There have been a lot of great posts lately about various forms of positive thinking: Yankee Transplant talks about optimism, Tiny Cat Pants on choosing to be happy, and jo(e) prefers to call it “a willingness to accept your own fallibility as a human and make even poor decisions into growth opportunities.”
Whatever it is, I’m not sure to what extent I was born with it, though I know there have been more than a few moments in my life where it’s been consciously cultivated. I think optimism is a much a habit of thinking as anything else, and habits take some work to build.
One of those moments was when I was eleven or twelve years old, out on a summer bike ride with my best friend K. As we were heading back, about a mile from home, we realized that the formerly bright and sunny morning had given way to rapidly approaching storm clouds.

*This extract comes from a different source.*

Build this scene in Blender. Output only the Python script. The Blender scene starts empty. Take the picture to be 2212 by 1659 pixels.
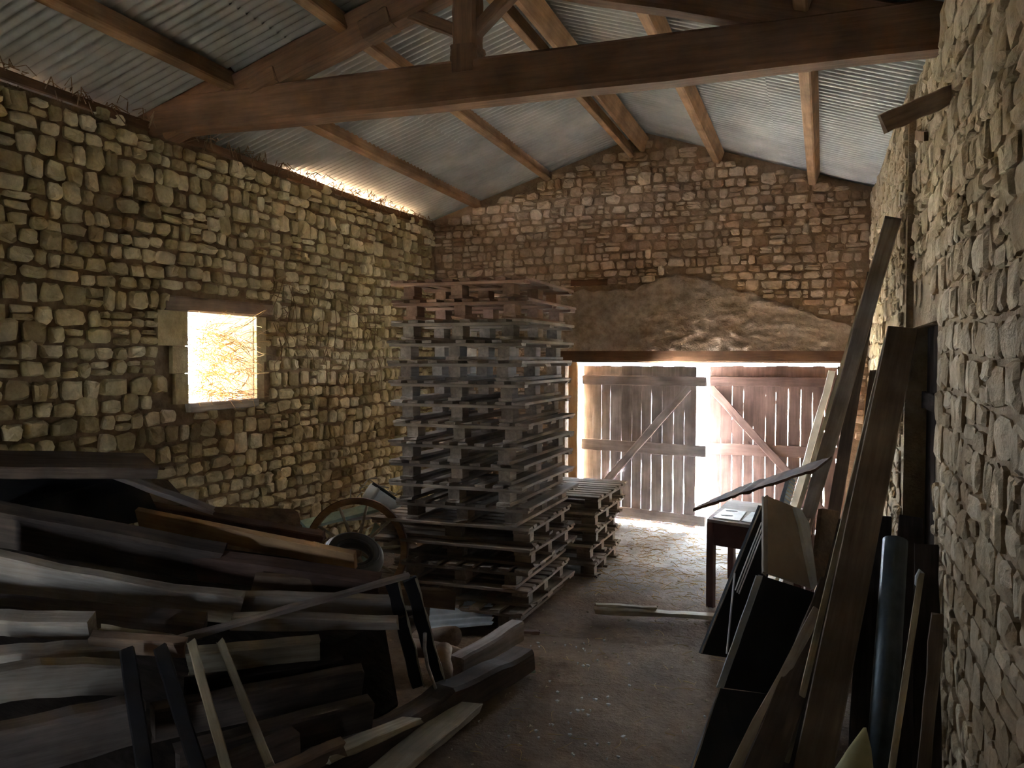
import bpy, bmesh, math, random
from mathutils import Vector, Matrix, noise
C = bpy.context.scene.collection
SC = bpy.context.scene
random.seed(7)
# ------------------------------------------------------------------ camera
H, YAW, PITCH, ROLL, FPX = 1.85, .3515, .0316, .0021, 1787.4
_cy, _sy = math.cos(YAW), math.sin(YAW)
_F = Vector((-_sy, _cy, 0)); _R = Vector((_cy, _sy, 0)); _U = Vector((0, 0, 1))
CF = _F*math.cos(PITCH)-_U*math.sin(PITCH); _u2 = _U*math.cos(PITCH)+_F*math.sin(PITCH)
CR = _R*math.cos(ROLL)+_u2*math.sin(ROLL); CU = _u2*math.cos(ROLL)-_R*math.sin(ROLL)
cam = bpy.data.objects.new('camera', bpy.data.cameras.new('camera')); C.objects.link(cam)
cam.matrix_world = Matrix(((CR.x, CU.x, -CF.x, 0), (CR.y, CU.y, -CF.y, 0), (CR.z, CU.z, -CF.z, H), (0, 0, 0, 1)))
cam.data.sensor_width = 36; cam.data.lens = 36*FPX/2212; cam.data.clip_start = .05
SC.camera = cam
# ------------------------------------------------------------------ world, sun, exposure
W = bpy.data.worlds.new('world'); SC.world = W; W.use_nodes = True
bg = W.node_tree.nodes['Background']; bg.inputs[0].default_value = (.76, .88, 1.0, 1); bg.inputs[1].default_value = 30.0
sun = bpy.data.objects.new('sun', bpy.data.lights.new('sun', 'SUN')); C.objects.link(sun)
sun.data.energy = 120; sun.data.angle = .01; sun.data.color = (1, .93, .78)
sun.rotation_euler = Vector((-.82, -.42, 1.25)).to_track_quat('Z', 'Y').to_euler()
SC.view_settings.view_transform = 'Standard'; SC.view_settings.look = 'None'
SC.view_settings.gamma = 1; SC.view_settings.use_curve_mapping = False
SC.view_settings.exposure = 3.2
SC.cycles.use_denoising = True
SC.cycles.max_bounces = 10; SC.cycles.diffuse_bounces = 7; SC.cycles.sample_clamp_indirect = 6
def portal(name, loc, rot, sx, sy):                 # sky portals: they only tell the renderer where daylight comes in
    l = bpy.data.lights.new(name, 'AREA'); l.shape = 'RECTANGLE'; l.size = sx; l.size_y = sy
    l.cycles.is_portal = True
    o = bpy.data.objects.new(name, l); C.objects.link(o); o.location = loc; o.rotation_euler = rot
R90 = math.pi/2
portal('door_portal', (-1.1, 9.62, .95), (-R90, 0, 0), 3.2, 1.9)
portal('window_portal', (-4.92, 5.27, 1.85), (0, -R90, 0), .75, .85)
portal('rear_portal', (-3.5, -2.72, 1.0), (R90, 0, 0), .5, 1.6)

def ray(u, v): return CF + CR*((u-1106)/FPX) - CU*((v-829.5)/FPX)
def P(u, v, X=None, Y=None, Z=None, t=None):         # point on a line of sight, at a plane or a depth in metres
    d = ray(u, v)
    if X is not None: t = X/d.x
    if Y is not None: t = Y/d.y
    if Z is not None: t = (Z-H)/d.z
    return Vector((0, 0, H)) + d*t
def proj(p):
    d = Vector(p)-Vector((0, 0, H)); t = d.dot(CF)
    if t < .1: return None
    return (1106+FPX*d.dot(CR)/t, 829.5-FPX*d.dot(CU)/t, t)

# ------------------------------------------------------------------ materials
def newmat(name):
    m = bpy.data.materials.new(name); m.use_nodes = True; nt = m.node_tree
    return m, nt, nt.nodes['Principled BSDF']
def N(nt, t, **k):
    n = nt.nodes.new(t)
    for a, b in k.items(): setattr(n, a, b)
    return n
def ramp(nt, stops):
    r = N(nt, 'ShaderNodeValToRGB'); e = r.color_ramp.elements
    while len(e) < len(stops): e.new(.5)
    for i, (p, c) in enumerate(stops): e[i].position = p; e[i].color = (*c, 1)
    return r
def mixc(nt, mode, fac, a, b):
    n = N(nt, 'ShaderNodeMix', data_type='RGBA', blend_type=mode)
    for s, v in ((0, fac), (6, a), (7, b)):
        if hasattr(v, 'links'): nt.links.new(v, n.inputs[s])
        else: n.inputs[s].default_value = v if s == 0 else (*v, 1)
    return n.outputs[2]
def wood(name, c1, c2, rough=.8, grain=1.0, vary=.5, spec=.2):
    m, nt, b = newmat(name); L = nt.links.new
    tc = N(nt, 'ShaderNodeTexCoord'); oi = N(nt, 'ShaderNodeObjectInfo')
    add = N(nt, 'ShaderNodeVectorMath', operation='ADD'); L(tc.outputs['Object'], add.inputs[0]); 
    mul = N(nt, 'ShaderNodeMath', operation='MULTIPLY'); mul.inputs[1].default_value = 37; L(oi.outputs['Random'], mul.inputs[0]); L(mul.outputs[0], add.inputs[1])
    mp = N(nt, 'ShaderNodeMapping'); mp.inputs['Scale'].default_value = (1.6*grain, 22*grain, 22*grain); L(add.outputs[0], mp.inputs[0])
    n1 = N(nt, 'ShaderNodeTexNoise'); n1.inputs['Scale'].default_value = 1.6; n1.inputs['Detail'].default_value = 7; n1.inputs['Roughness'].default_value = .65; L(mp.outputs[0], n1.inputs[0])
    n2 = N(nt, 'ShaderNodeTexNoise'); n2.inputs['Scale'].default_value = 3.5; n2.inputs['Detail'].default_value = 4; L(add.outputs[0], n2.inputs[0])
    r = ramp(nt, [(.3, c2), (.7, c1)]); L(n1.outputs[0], r.inputs[0])
    r2 = ramp(nt, [(.35, (.55, .52, .5)), (.65, (1.15, 1.12, 1.1))]); L(n2.outputs[0], r2.inputs[0])
    c = mixc(nt, 'MULTIPLY', .8, r.outputs[0], r2.outputs[0])
    mr = N(nt, 'ShaderNodeMapRange'); mr.inputs[3].default_value = 1-vary; mr.inputs[4].default_value = 1+vary*.7; L(oi.outputs['Random'], mr.inputs[0])
    hsv = N(nt, 'ShaderNodeHueSaturation'); L(c, hsv.inputs['Color']); L(mr.outputs[0], hsv.inputs['Value'])
    L(hsv.outputs[0], b.inputs['Base Color']); b.inputs['Roughness'].default_value = rough; b.inputs['Specular IOR Level'].default_value = spec
    bp = N(nt, 'ShaderNodeBump'); bp.inputs['Strength'].default_value = .5; bp.inputs['Distance'].default_value = .006; L(n1.outputs[0], bp.inputs['Height']); L(bp.outputs[0], b.inputs['Normal'])
    return m
def stonemat(name, cols, bump=.012, soil=(.16, .10, .06), soilamt=.5):
    m, nt, b = newmat(name); L = nt.links.new
    tc = N(nt, 'ShaderNodeNewGeometry')
    at = N(nt, 'ShaderNodeAttribute', attribute_name='tone')
    r = ramp(nt, [(i/(len(cols)-1), c) for i, c in enumerate(cols)]); L(at.outputs['Fac'], r.inputs[0])
    n1 = N(nt, 'ShaderNodeTexNoise'); n1.inputs['Scale'].default_value = 14; n1.inputs['Detail'].default_value = 8; n1.inputs['Roughness'].default_value = .7; L(tc.outputs['Position'], n1.inputs[0])
    n2 = N(nt, 'ShaderNodeTexNoise'); n2.inputs['Scale'].default_value = 55; n2.inputs['Detail'].default_value = 5; L(tc.outputs['Position'], n2.inputs[0])
    n3 = N(nt, 'ShaderNodeTexNoise'); n3.inputs['Scale'].default_value = 1.7; n3.inputs['Detail'].default_value = 5; L(tc.outputs['Position'], n3.inputs[0])
    r1 = ramp(nt, [(.3, (.62, .6, .58)), (.62, (1.12, 1.12, 1.12))]); L(n1.outputs[0], r1.inputs[0])
    c = mixc(nt, 'MULTIPLY', .9, r.outputs[0], r1.outputs[0])
    r2 = ramp(nt, [(.40, (0, 0, 0)), (.72, (soilamt,)*3)]); L(n3.outputs[0], r2.inputs[0])
    c = mixc(nt, 'MIX', r2.outputs[0], c, soil)
    L(c, b.inputs['Base Color']); b.inputs['Roughness'].default_value = .95; b.inputs['Specular IOR Level'].default_value = .1
    ad = N(nt, 'ShaderNodeMath', operation='MULTIPLY_ADD'); L(n2.outputs[0], ad.inputs[0]); ad.inputs[1].default_value = .35; L(n1.outputs[0], ad.inputs[2])
    bp = N(nt, 'ShaderNodeBump'); bp.inputs['Strength'].default_value = .9; bp.inputs['Distance'].default_value = bump; L(ad.outputs[0], bp.inputs['Height']); L(bp.outputs[0], b.inputs['Normal'])
    return m
def plain(name, col, rough=.6, metal=0, nscale=6, var=.4, bump=.0, spec=.3, col2=None):
    m, nt, b = newmat(name); L = nt.links.new
    tc = N(nt, 'ShaderNodeTexCoord')
    n1 = N(nt, 'ShaderNodeTexNoise'); n1.inputs['Scale'].default_value = nscale; n1.inputs['Detail'].default_value = 7; n1.inputs['Roughness'].default_value = .65; L(tc.outputs['Object'], n1.inputs[0])
    r = ramp(nt, [(.32, col2 or tuple(x*(1-var) for x in col)), (.66, tuple(min(1, x*(1+var*.4)) for x in col))]); L(n1.outputs[0], r.inputs[0])
    L(r.outputs[0], b.inputs['Base Color']); b.inputs['Roughness'].default_value = rough; b.inputs['Metallic'].default_value = metal; b.inputs['Specular IOR Level'].default_value = spec
    if bump:
        bp = N(nt, 'ShaderNodeBump'); bp.inputs['Distance'].default_value = bump; L(n1.outputs[0], bp.inputs['Height']); L(bp.outputs[0], b.inputs['Normal'])
    return m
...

The first fat cold drops of rain began to hit the ground, and my first reaction was to do what anyone would do in that situation – sprint full speed for home! But just as I started to stand up on the pedals to give it all I had to make it home safe and dry, K. called to me – “Hey. Don’t speed up. Slow down and enjoy it!”
I wheeled a big slow circle back to where he had stopped his bike, arms out, head tilted up to the sky, welcoming the rain. And I instantly felt foolish – why run away from this? It was August, hot and dry, we were twelve, who cared if we got soaking wet. And it felt soooo good, that cool wash of rain, and it smelled even better. I felt a sudden rush of smug complicity – everyone else had run back to their cars or houses, thinking they were successful if they avoided the rain, or being irritated if they didn’t, but really they were all missing out on the best part. And I’ve been grateful ever since to K. for teaching me that lesson.

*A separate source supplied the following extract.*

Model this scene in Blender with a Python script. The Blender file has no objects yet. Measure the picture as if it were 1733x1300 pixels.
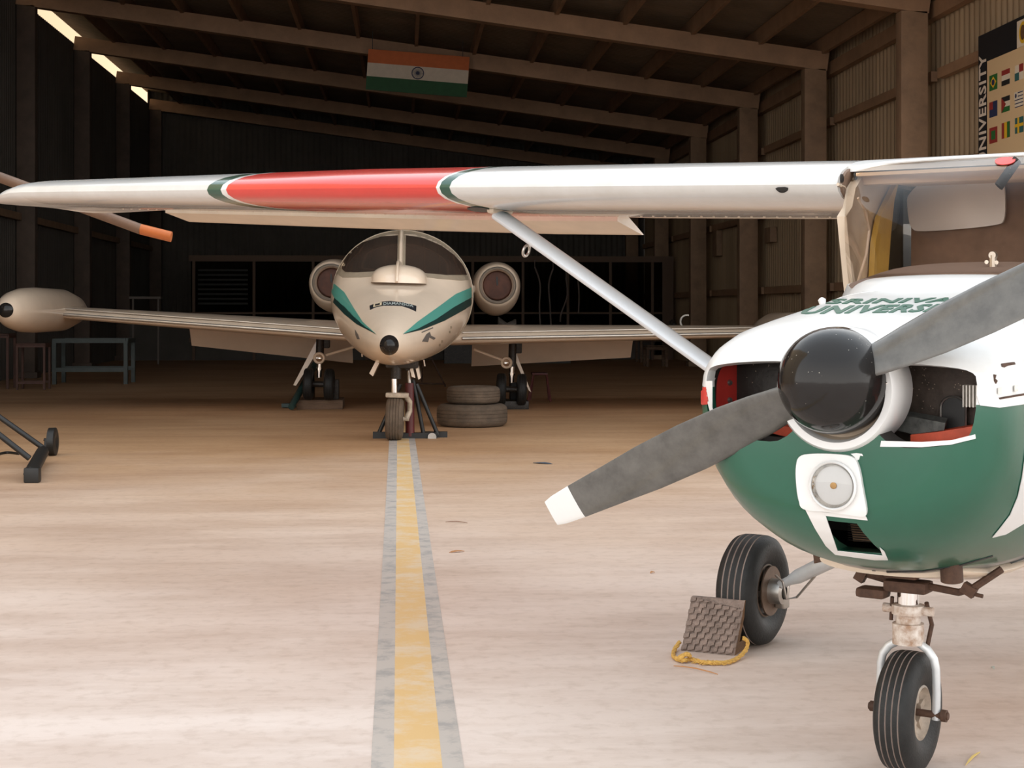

Since then, I’ve tried to keep an eye out for the prizes that might be lurking in apparently unpleasant situations. Granted, I may have taken that to extremes – many years later, K. commented, “You know how people describe themselves as seeing the glass half full or half empty? With you, not only would it be half full, but if it fell off the table and smashed into pieces on the ground, you’d pick up the little pieces and say ‘Hey, look, I could make a pretty necklace!’”

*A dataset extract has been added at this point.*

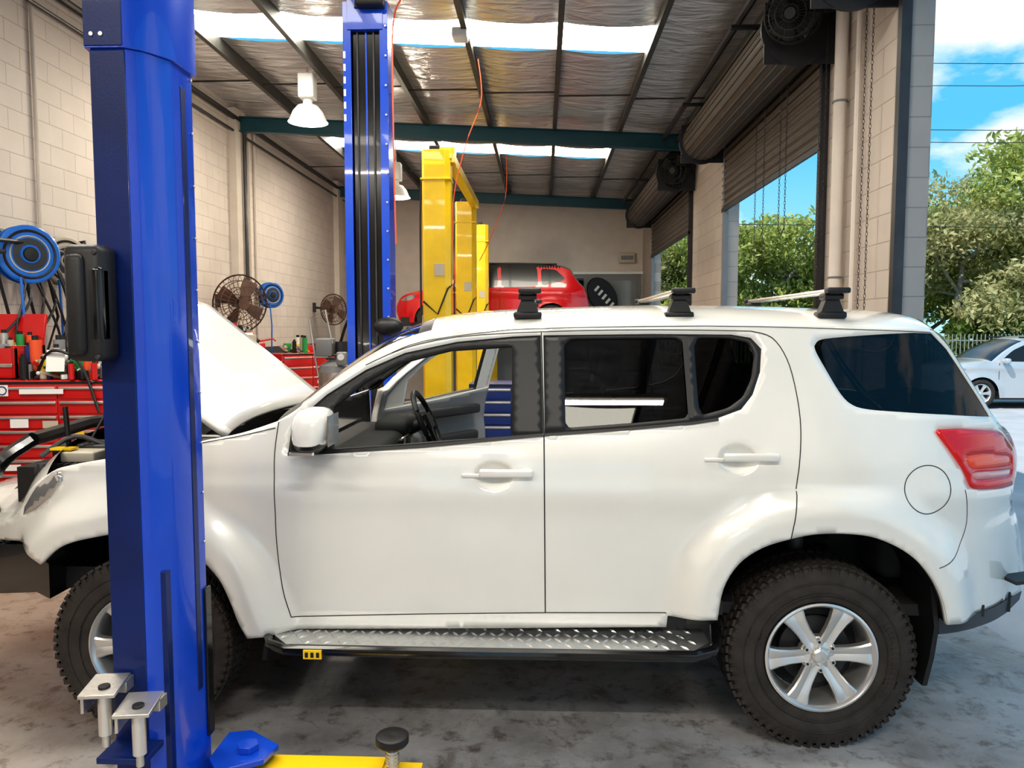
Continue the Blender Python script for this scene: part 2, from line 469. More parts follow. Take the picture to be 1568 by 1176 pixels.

This isn’t to say that I deceive myself by ignoring the ugly parts of life; I don’t blindly accept injustice or stupidity by pretending there’s something pretty to be found behind them. It’s just that some situations are unpleasant because they really are hurtful or destructive, but most are unpleasant because they’re simply not what we wanted at the moment. In the latter, in my experience, there’s almost always something else there, like the rain, that isn’t what I thought I wanted, but turns out to be even better, if I only have the sense to appreciate it.
It’s a little odd to write about this, because there’s something about this attitude that many people find irritating. (Happy people can't possibly be serious, productive people! Being cheerful is a sign of great simplemindedness, nothing more!) I’m not sure why that is, except that it reminds people that if they’re unhappy, it might have more to do with their attitude than their actual circumstances, and it’s so much easier to blame your circumstances. For as much as people claim to want to pursue happiness, they’re awfully unwilling to catch it. I suspect this has a great deal to do with capitalism, which relies on engendering dissatisfaction… the constant message that you’re really inadequate, but you’d be happy and successful if only you had a bigger car! or whiter teeth! or sexier shoes! Nobody wants to hear that the secret to happiness is actually appreciating what you have… and letting yourself get caught in the rain once in a while.